Paper litter may be 'biodegradable', but it's still litter.

All bags (paper or plastic) should have the name of the business on them - and the business should be liable for clear up costs from their litter strewing customers.
Sunny dave, if the plastic bag stamped 'KFC' is reused for collecting an Indian take away and then dumped, should KFC be fined for it?
Yes - although it's a highly unlikely scenario.

People who drop litter are unlikely to have 're-used' the bag first - the two mind-sets are incompatible.
No need ? All it does is ensure you buy them for if you didn't to carry shopping you'd do so anyway for your kitchen bin. All a con to grab more off the individual citizen.
It is entirely feasible that after eating their KFC, the litterer puts baby's dirty nappy in the KFC bag and then dumps it.
KFC still liable?
Charging for carrier bags hasn't done Aldi's trade any harm.
The legal requirement (existing in Wales and Northern Ireland and coming into force in Scotland this month) relates to all types of 'single use' carrier bags, irrespective of the material that they're made from. So, in those parts of the UK, McDonalds MUST charge customers for paper bags.

The 5p charge includes an element of VAT but the rest of the money is donated to charity.
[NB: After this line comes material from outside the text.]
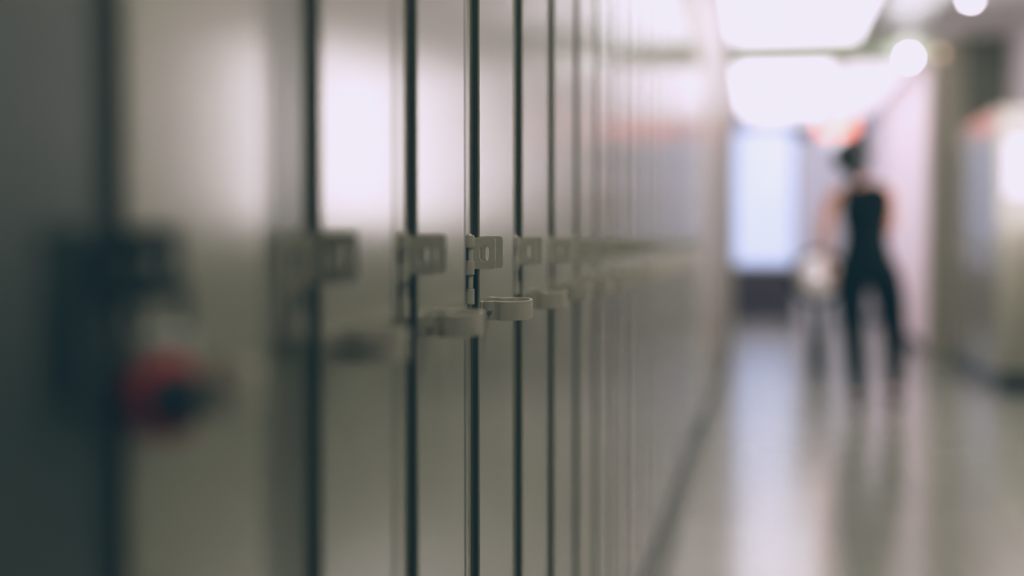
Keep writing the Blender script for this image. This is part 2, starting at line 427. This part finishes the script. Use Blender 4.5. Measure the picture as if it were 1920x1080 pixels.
bm = bmesh.new(); cyl(bm, (0, 0, 0), (0, -.02, 0), .035); obj('lamp_base', bm, M['lightframe'], al)
for vx, vy in ((1.17, 12.30), (1.17, 12.98)):
    t = thing('ceiling_vent', 'grey slatted ceiling vent, %s of two before the lintel' % ('farther' if vy > 12 else 'nearer'), 'vent', (vx, vy, CZ), 0, 'ceiling vents')
    bm = bmesh.new()
    for b in ((-.3, .3, -.3, -.27), (-.3, .3, .27, .3), (-.3, -.27, -.27, .27), (.27, .3, -.27, .27)): box(bm, *b, -.02, 0)
    obj('vent_frame', bm, M['vent'], t, smooth=False)
    bm = bmesh.new()
    for i in range(9): box(bm, -.27, .27, -.25+i*.06, -.225+i*.06, -.018, -.002)
    obj('slats', bm, M['lightframe'], t, smooth=False)
# hanging red sign with its bracket, small globe below
rs = thing('hanging_sign', 'glowing red sign hanging from ceiling beyond the doorway', 'sign', (.84, 17, CZ))
bm = bmesh.new(); box(bm, -.21, .21, -.04, .04, -.60, -.40, bev=.01); obj('sign_box', bm, M['red'], rs)
for x in (-.15, .15):
    bm = bmesh.new(); cyl(bm, (x, 0, -.40), (x, 0, 0), .008, seg=10); obj('hanger', bm, M['vent'], rs)
sp = thing('speaker_box', 'small dark box hung from ceiling left of the red sign', 'speaker', (.42, 17.2, CZ))
bm = bmesh.new(); box(bm, -.11, .11, -.09, .09, -.60, -.44, bev=.015); obj('speaker_case', bm, M['base'], sp)
bm = bmesh.new(); cyl(bm, (0, 0, -.445), (0, 0, 0), .012, seg=12); obj('bracket', bm, M['base'], sp)
gp = thing('pendant_lamp', 'small pale globe pendant below the red sign, beside the woman\'s hair', 'lamp', (.83, 16.5, CZ))
bm = bmesh.new(); ball(bm, (0, 0, -.72), .10); obj('globe', bm, mat('pale_globe', (.7, .75, .78), rough=.2, emis=(.75, .85, .95), estr=.7), gp)
bm = bmesh.new(); cyl(bm, (0, 0, -.63), (0, 0, 0), .006, seg=10); obj('cord', bm, M['vent'], gp)

# ------------------------------------------------------------------ stand with round white top
st = thing('round_stand', 'slim dark stand with a round white top, left of the woman', 'stand', (.43, 11.52, 0), R(8))
bm = bmesh.new()
prof = [(.168*math.sin(R(a)), -.12*math.cos(R(a))) for a in range(8, 173, 12)]
lathe(bm, prof, seg=40)
bmesh.ops.rotate(bm, verts=bm.verts, cent=(0, 0, 0), matrix=Matrix.Rotation(R(90), 3, 'X'))
bmesh.ops.translate(bm, verts=bm.verts, vec=(0, 0, .80)); obj('round_top', bm, M['white'], st)
bm = bmesh.new(); tube(bm, [(.188*math.cos(R(a)), 0, .80+.188*math.sin(R(a))) for a in range(0, 360, 10)], .028, closed=True)
obj('rim', bm, M['black'], st)
for s in (-1, 1):
    bm = bmesh.new(); tube(bm, [(s*.05, 0, .63), (s*.045, 0, .40), (s*.03, 0, .02)], [.024, .026, .036]); obj('leg', bm, M['black'], st)
bm = bmesh.new(); cyl(bm, (0, 0, 0), (0, 0, .03), .13, .06, 32); box(bm, -.055, .055, -.02, .02, .03, .34, bev=.015)
obj('stand_base', bm, M['black'], st)

# ------------------------------------------------------------------ the walking woman
def skin(name, V, E, m, parent, sub=2):
    me = bpy.data.meshes.new(name)
    names = list(V); me.from_pydata([V[n][:3] for n in names], [(names.index(a), names.index(b)) for a, b in E], [])
    o = bpy.data.objects.new(name, me); C.objects.link(o); o.parent = parent
    s = o.modifiers.new('skin', 'SKIN'); s.use_smooth_shade = True
    for i, n in enumerate(names):
        r = V[n][3:]
        me.skin_vertices[0].data[i].radius = (r[0], r[-1])
    me.skin_vertices[0].data[0].use_root = True
    d = o.modifiers.new('sub', 'SUBSURF'); d.levels = sub; d.render_levels = sub
    me.materials.append(m)
    return o
pw = thing('person', 'woman in black sleeveless top and leggings walking away with dark tied-up hair', 'person', (.655, 9.40, 0), R(-4))
pw.scale = (1.22, 1.10, 1.0)
V = {'pelvis': (0, 0, .94, .105, .09), 'waist': (.0, .0, 1.08, .088, .075), 'chest': (-.005, .0, 1.25, .12, .09), 'collar': (-.01, .01, 1.38, .105, .07),
     'neck0': (-.03, .01, 1.455, .040), 'neck1': (-.045, .02, 1.51, .037), 'head0': (-.07, .045, 1.565, .065, .075), 'head1': (-.08, .055, 1.63, .073, .088), 'head2': (-.085, .055, 1.69, .05, .06),
     'nose': (-.080, .140, 1.605, .009),
     'shL': (-.165, .0, 1.39, .042), 'elL': (-.215, -.02, 1.14, .032), 'wrL': (-.195, .06, .93, .024), 'paL': (-.190, .085, .865, .030, .018),
     'shR': (.115, .01, 1.40, .040), 'elR': (.115, .09, 1.14, .035), 'wrR': (.02, .235, 1.17, .024), 'paR': (-.04, .26, 1.19, .018, .030),
     'hiL': (-.085, 0, .84, .092), 'knL': (-.062, -.01, .47, .054), 'caL': (-.05, -.05, .33, .052), 'anL': (-.035, -.10, .09, .032), 'ftL': (-.035, .03, .035, .030),
     'hiR': (.105, 0, .84, .092), 'knR': (.150, .16, .49, .058), 'caR': (.155, .17, .34, .052), 'anR': (.155, .20, .10, .034), 'ftR': (.155, .33, .04, .030)}
E = [('pelvis', 'waist'), ('waist', 'chest'), ('chest', 'collar'), ('collar', 'neck0'), ('neck0', 'neck1'), ('neck1', 'head0'), ('head0', 'head1'), ('head1', 'head2'), ('head1', 'nose'),
     ('collar', 'shL'), ('shL', 'elL'), ('elL', 'wrL'), ('wrL', 'paL'), ('collar', 'shR'), ('shR', 'elR'), ('elR', 'wrR'), ('wrR', 'paR'),
     ('pelvis', 'hiL'), ('hiL', 'knL'), ('knL', 'caL'), ('caL', 'anL'), ('anL', 'ftL'), ('pelvis', 'hiR'), ('hiR', 'knR'), ('knR', 'caR'), ('caR', 'anR'), ('anR', 'ftR')]
def fingers(tag_, base, dirv, side, curl, lens=(.058, .066, .062, .048)):
    base, dirv, side, curl = map(Vector, (base, dirv, side, curl))
    for i, L in enumerate(lens):
        p = base + side*(.024-.016*i) + dirv*.022
        prev = 'pa'+tag_
        for j, (f, c) in enumerate(((.35, .1), (.7, .35), (1., .7))):
            q = p + dirv*L*f*(1-.25*c) + curl*L*.45*c
            n = 'f%s%d%d' % (tag_, i, j); V[n] = (*q, .0085-.001*j); E.append((prev, n)); prev = n
    prev = 'pa'+tag_
    for j, (a, b, c) in enumerate(((.030, .0, .006), (.040, .024, .014), (.040, .045, .022))):
        q = base + side*a + dirv*b + curl*c
        n = 't%s%d' % (tag_, j); V[n] = (*q, .0095-.001*j); E.append((prev, n)); prev = n
fingers('L', (-.190, .085, .865), (.03, .15, -.98), (.35, .93, .15), (.9, -.3, -.1))
fingers('R', (-.04, .26, 1.19), (-.95, .2, .2), (.2, .1, .95), (.1, -.95, .1))
skin('body', V, E, M['skin'], pw)
def grow(keys, d, over=None):
    o = {}
    for k in keys:
        v = V[k]; o[k] = (*v[:3], *[r+d for r in v[3:]])
    if over: o.update(over)
    return o
tv = grow(['pelvis', 'waist', 'chest', 'collar'], .022, {'waist': (0, 0, 1.10, .108, .095), 'hem': (0, 0, .975, .150, .128), 'pelvis': (0, 0, .93, .160, .138)})
tv['shl'] = (-.115, .005, 1.39, .07); tv['shr'] = (.125, .01, 1.40, .07)
skin('tank_top', tv, [('pelvis', 'hem'), ('hem', 'waist'), ('waist', 'chest'), ('chest', 'collar'), ('collar', 'shl'), ('collar', 'shr')], M['cloth'], pw)
lv = grow(['pelvis', 'hiL', 'knL', 'caL', 'anL', 'hiR', 'knR', 'caR', 'anR'], .011)
lv['wst'] = (0, 0, 1.04, .118, .105)
lv['pelvis'] = (.012, 0, .90, .190, .150)
skin('leggings', lv, [('pelvis', 'wst'), ('pelvis', 'hiL'), ('hiL', 'knL'), ('knL', 'caL'), ('caL', 'anL'), ('pelvis', 'hiR'), ('hiR', 'knR'), ('knR', 'caR'), ('caR', 'anR')], M['cloth'], pw)
for a, f in (('anL', 'ftL'), ('anR', 'ftR')):
    A, F = V[a], V[f]
    sv = {'h': (A[0], A[1]-.02, .045, .042), 'm': ((A[0]+F[0])/2, (A[1]+F[1])/2, .042, .042, .036), 't': (F[0], F[1]+.04, .030, .040, .026), 'a': (A[0], A[1], .085, .042)}
    skin('shoe', sv, [('h', 'm'), ('m', 't'), ('h', 'a')], M['shoe'], pw)
bm = bmesh.new()
ball(bm, (-.075, .030, 1.630), .112, (.90, .98, 1.08)); 
for v in bm.verts:                      # leave the face free
    if v.co.y > .085: v.co.y = .085 + (v.co.y-.085)*.1
ball(bm, (-.035, .0, 1.740), .046, (.85, .95, 1.1)); cyl(bm, (-.065, .01, 1.67), (-.038, 0, 1.745), .075, .038)
ball(bm, (-.052, -.03, 1.545), .055, (.95, .6, 1.5))
obj('hair', bm, M['hair'], pw)
for s in (-1, 1):
    bm = bmesh.new(); ball(bm, (-.078+s*.030, .122, 1.637), .011); e = obj('eye', bm, M['eye'], pw)
    bm = bmesh.new(); ball(bm, (-.078+s*.030, .1295, 1.637), .0055, (1, .8, 1)); obj('iris', bm, M['hair'], e)
    bm = bmesh.new(); tube(bm, [(-.078+s*(.030+q), .131-abs(q)*.2, 1.657-abs(q)*.15) for q in (-.015, 0, .015)], .003); obj('eyebrow', bm, M['hair'], pw)
bm = bmesh.new(); ball(bm, (-.078, .128, 1.565), .02, (1, .4, .3)); obj('mouth', bm, M['lip'], pw)

# ------------------------------------------------------------------ lights
def area(name, loc, size, power, col, rot=(0, 0, 0), sy=None):
    l = bpy.data.lights.new(name, 'AREA'); l.energy = power; l.color = col; l.size = size
    if sy: l.shape = 'RECTANGLE'; l.size_y = sy
    o = bpy.data.objects.new(name, l); C.objects.link(o); o.location = loc; o.rotation_euler = rot
    return o
w = bpy.data.worlds.new('world'); bpy.context.scene.world = w; w.use_nodes = True
w.node_tree.nodes['Background'].inputs['Color'].default_value = (.02, .04, .05, 1)

# ------------------------------------------------------------------ camera
cam = bpy.data.cameras.new('camera'); co = bpy.data.objects.new('camera', cam); C.objects.link(co)
cam.lens = 50; cam.sensor_width = 36; cam.clip_start = .01
co.location = (0, 0, H)
p = math.atan(85/2667); th = math.atan(470/2667*math.cos(p))
co.rotation_euler = (R(90)-p, 0, th)
cam.dof.use_dof = True; cam.dof.focus_distance = 1.69; cam.dof.aperture_fstop = 1.2; cam.dof.aperture_blades = 9
sc = bpy.context.scene; sc.camera = co
sc.cycles.max_bounces = 10; sc.cycles.diffuse_bounces = 5; sc.cycles.glossy_bounces = 6
sc.cycles.use_denoising = True
vs = sc.view_settings
vs.view_transform = 'Standard'; vs.look = 'None'; vs.exposure = .12
vs.use_curve_mapping = True
cm = vs.curve_mapping
cm.extend = 'HORIZONTAL'
for i, pts in enumerate((((0, .0022), (.06, .048), (.25, .232), (.6, .57), (1, .80)), ((0, .0115), (.06, .058), (.25, .235), (.6, .56), (1, .765)), ((0, .0175), (.06, .056), (.25, .222), (.6, .57), (1, .86)))):
    c = cm.curves[i]
    c.points[0].location = pts[0]; c.points[1].location = pts[-1]
    for q in pts[1:-1]: c.points.new(*q)
cm.update()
When similar legislation comes into force in England in a year's time, it will only apply to PLASTIC single use carrier bags (with a proposed exemption for biodegradable bags, which doesn't apply in the rest of the UK), so McDonald's outlets in England won't charge for paper bags (unless they decide to do so voluntarily).
When I were a lad, all shops had carrier bags, made out of brown paper with string handles and they cost 2d each. Of course, if you got out of the shop only to find it p!ssing down, your groceries would soon end up on the pavement, along with a dozen broken eggs.